[Dataset content]:
----------------------------------------
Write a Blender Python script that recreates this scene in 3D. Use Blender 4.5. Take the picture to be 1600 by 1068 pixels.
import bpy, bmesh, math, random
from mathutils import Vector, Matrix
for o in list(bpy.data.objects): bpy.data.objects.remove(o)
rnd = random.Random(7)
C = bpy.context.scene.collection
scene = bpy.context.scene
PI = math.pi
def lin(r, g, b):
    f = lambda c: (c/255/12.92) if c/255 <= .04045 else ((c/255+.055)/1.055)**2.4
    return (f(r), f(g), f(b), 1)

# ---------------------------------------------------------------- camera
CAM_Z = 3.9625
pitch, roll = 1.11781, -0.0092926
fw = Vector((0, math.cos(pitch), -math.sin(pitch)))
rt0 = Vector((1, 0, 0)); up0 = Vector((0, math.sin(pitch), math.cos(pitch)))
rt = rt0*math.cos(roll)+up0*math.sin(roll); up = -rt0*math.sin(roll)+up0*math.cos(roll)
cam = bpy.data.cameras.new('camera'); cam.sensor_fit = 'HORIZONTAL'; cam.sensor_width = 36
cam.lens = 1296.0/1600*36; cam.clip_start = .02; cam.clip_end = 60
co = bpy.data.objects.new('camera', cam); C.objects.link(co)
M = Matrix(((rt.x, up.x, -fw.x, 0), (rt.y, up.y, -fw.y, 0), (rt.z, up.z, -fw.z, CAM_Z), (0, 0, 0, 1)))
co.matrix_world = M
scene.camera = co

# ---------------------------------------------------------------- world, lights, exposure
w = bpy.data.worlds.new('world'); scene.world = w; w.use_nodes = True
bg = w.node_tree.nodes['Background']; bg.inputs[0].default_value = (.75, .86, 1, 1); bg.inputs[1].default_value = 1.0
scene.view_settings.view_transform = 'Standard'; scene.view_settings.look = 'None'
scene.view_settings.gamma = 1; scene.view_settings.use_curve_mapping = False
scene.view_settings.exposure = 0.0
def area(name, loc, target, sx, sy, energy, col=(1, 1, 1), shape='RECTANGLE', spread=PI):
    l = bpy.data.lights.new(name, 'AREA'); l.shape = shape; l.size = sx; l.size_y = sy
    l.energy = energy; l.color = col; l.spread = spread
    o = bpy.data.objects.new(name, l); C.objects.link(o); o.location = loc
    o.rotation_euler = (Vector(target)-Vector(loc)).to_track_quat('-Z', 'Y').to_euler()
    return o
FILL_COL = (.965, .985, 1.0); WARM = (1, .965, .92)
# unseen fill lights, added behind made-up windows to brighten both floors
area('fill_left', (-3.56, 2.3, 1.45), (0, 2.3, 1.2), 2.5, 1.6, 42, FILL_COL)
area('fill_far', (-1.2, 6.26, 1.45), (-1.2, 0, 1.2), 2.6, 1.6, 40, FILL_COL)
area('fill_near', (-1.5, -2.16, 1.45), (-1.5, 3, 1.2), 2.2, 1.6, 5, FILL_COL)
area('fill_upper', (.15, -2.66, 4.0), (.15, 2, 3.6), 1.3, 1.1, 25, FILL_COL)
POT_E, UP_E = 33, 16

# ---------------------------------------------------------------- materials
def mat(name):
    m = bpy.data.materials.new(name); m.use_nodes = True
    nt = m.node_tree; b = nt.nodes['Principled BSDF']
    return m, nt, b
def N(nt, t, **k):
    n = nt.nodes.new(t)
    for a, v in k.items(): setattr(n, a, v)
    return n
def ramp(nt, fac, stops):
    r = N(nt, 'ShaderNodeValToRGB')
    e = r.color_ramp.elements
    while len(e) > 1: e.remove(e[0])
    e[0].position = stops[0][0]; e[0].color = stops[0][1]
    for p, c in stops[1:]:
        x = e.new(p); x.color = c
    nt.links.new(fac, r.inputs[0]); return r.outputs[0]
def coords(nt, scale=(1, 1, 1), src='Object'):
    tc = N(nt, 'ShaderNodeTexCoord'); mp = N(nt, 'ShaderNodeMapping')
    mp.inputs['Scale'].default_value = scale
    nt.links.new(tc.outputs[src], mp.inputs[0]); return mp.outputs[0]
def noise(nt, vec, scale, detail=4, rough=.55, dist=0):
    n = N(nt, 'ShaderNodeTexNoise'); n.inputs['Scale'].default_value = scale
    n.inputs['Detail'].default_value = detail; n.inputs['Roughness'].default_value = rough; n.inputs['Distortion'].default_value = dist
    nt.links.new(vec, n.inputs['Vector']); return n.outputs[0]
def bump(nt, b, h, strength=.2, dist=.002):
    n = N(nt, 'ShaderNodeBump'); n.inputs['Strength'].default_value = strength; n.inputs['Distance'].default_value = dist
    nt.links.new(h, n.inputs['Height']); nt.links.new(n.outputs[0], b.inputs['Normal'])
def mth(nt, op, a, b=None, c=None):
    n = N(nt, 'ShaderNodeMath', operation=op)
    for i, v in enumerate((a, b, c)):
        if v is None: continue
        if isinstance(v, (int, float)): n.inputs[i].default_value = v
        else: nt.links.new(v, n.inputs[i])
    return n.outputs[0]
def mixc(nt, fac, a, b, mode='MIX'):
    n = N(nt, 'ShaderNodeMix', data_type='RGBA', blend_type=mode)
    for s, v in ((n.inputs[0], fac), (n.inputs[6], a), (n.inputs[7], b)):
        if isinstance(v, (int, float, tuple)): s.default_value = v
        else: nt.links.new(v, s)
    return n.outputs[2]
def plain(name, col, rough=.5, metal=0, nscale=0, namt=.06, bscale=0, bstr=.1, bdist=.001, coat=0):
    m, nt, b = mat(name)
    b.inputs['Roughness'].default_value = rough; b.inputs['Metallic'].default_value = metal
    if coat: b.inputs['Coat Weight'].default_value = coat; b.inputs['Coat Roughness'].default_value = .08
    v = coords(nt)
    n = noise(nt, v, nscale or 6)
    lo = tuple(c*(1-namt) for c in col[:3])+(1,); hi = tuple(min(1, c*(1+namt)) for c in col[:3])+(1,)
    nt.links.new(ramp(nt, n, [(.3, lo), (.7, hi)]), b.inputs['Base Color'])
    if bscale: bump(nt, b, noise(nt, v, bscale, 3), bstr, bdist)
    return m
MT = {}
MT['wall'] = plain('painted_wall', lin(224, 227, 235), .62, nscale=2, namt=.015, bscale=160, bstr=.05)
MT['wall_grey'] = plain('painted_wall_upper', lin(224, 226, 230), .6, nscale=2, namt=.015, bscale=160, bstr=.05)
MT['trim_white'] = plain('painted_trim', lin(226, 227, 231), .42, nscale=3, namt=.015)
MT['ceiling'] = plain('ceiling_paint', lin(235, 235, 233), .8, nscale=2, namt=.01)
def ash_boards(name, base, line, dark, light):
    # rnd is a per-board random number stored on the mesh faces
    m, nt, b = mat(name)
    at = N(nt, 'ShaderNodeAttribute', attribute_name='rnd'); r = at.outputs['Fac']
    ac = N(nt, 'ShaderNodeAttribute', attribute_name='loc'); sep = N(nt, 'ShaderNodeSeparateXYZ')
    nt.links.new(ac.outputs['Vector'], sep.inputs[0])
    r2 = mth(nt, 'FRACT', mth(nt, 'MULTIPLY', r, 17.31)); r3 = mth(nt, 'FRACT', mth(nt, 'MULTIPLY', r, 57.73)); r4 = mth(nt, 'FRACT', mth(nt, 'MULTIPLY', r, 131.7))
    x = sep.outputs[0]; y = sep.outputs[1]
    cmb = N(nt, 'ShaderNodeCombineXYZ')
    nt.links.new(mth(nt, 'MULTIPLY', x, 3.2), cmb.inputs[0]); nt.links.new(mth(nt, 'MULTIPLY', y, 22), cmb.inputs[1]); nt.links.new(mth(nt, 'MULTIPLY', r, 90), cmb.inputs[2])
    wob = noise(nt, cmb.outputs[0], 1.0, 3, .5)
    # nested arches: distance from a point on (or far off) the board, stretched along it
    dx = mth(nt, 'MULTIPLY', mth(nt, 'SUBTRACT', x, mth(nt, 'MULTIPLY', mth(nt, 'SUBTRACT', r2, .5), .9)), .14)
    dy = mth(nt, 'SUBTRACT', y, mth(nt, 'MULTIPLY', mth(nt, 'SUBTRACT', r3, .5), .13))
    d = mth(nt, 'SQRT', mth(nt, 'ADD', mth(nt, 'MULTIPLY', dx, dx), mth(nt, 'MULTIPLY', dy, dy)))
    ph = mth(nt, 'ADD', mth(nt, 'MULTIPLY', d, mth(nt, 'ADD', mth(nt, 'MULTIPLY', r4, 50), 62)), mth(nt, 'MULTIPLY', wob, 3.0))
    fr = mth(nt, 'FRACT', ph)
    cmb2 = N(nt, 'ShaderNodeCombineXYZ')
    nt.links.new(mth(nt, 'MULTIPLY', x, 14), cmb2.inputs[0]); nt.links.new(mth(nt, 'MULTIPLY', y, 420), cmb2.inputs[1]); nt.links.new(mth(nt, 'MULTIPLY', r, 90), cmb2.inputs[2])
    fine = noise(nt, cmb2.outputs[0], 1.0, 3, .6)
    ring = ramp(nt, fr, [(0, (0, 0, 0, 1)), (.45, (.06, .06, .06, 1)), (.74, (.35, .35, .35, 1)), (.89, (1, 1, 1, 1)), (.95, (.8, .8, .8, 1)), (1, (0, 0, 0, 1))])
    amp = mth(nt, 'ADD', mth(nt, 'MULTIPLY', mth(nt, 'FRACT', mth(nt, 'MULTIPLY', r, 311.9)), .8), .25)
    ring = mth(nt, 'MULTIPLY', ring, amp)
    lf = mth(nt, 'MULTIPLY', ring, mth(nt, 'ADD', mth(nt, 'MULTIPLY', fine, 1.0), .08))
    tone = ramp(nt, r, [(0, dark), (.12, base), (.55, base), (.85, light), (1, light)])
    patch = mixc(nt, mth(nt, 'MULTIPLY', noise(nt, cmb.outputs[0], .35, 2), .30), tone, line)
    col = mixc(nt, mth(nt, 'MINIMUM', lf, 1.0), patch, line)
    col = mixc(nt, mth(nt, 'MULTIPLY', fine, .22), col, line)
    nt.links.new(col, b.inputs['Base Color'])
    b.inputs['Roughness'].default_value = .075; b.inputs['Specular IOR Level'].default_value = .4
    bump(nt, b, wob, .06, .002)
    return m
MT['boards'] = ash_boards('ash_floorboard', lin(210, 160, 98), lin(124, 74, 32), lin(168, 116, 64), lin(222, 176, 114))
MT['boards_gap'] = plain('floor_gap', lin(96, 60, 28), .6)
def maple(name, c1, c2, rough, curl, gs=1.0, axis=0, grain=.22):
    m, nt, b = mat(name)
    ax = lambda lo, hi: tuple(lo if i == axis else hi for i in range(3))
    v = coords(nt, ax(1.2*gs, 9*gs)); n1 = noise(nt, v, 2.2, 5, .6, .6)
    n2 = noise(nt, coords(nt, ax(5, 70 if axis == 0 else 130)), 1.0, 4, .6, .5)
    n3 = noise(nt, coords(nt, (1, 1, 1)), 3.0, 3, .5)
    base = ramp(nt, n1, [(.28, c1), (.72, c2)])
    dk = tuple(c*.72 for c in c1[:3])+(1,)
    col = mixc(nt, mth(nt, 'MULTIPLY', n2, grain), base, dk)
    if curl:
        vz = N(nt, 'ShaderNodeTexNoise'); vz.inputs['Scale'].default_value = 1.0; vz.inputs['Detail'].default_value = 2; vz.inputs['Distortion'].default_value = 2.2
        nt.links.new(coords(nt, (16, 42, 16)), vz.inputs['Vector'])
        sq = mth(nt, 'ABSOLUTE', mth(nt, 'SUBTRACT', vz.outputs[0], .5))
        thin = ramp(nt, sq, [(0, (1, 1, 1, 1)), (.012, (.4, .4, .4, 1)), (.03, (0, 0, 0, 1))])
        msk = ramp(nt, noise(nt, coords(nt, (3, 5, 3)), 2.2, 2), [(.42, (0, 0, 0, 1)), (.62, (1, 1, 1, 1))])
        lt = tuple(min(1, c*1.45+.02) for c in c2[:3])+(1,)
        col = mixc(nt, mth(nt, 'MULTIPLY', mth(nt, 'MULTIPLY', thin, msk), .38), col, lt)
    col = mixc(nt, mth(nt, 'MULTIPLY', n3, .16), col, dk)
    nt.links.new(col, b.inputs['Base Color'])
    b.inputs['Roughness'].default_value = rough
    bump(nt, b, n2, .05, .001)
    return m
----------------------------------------
[Stated goal]: Extract from the material all lines containing the string "scene".

[Response to this task]:
Write a Blender Python script that recreates this scene in 3D. Use Blender 4.5. Take the picture to be 1600 by 1068 pixels.
C = bpy.context.scene.collection
scene = bpy.context.scene
scene.camera = co
w = bpy.data.worlds.new('world'); scene.world = w; w.use_nodes = True
scene.view_settings.view_transform = 'Standard'; scene.view_settings.look = 'None'
scene.view_settings.gamma = 1; scene.view_settings.use_curve_mapping = False
scene.view_settings.exposure = 0.0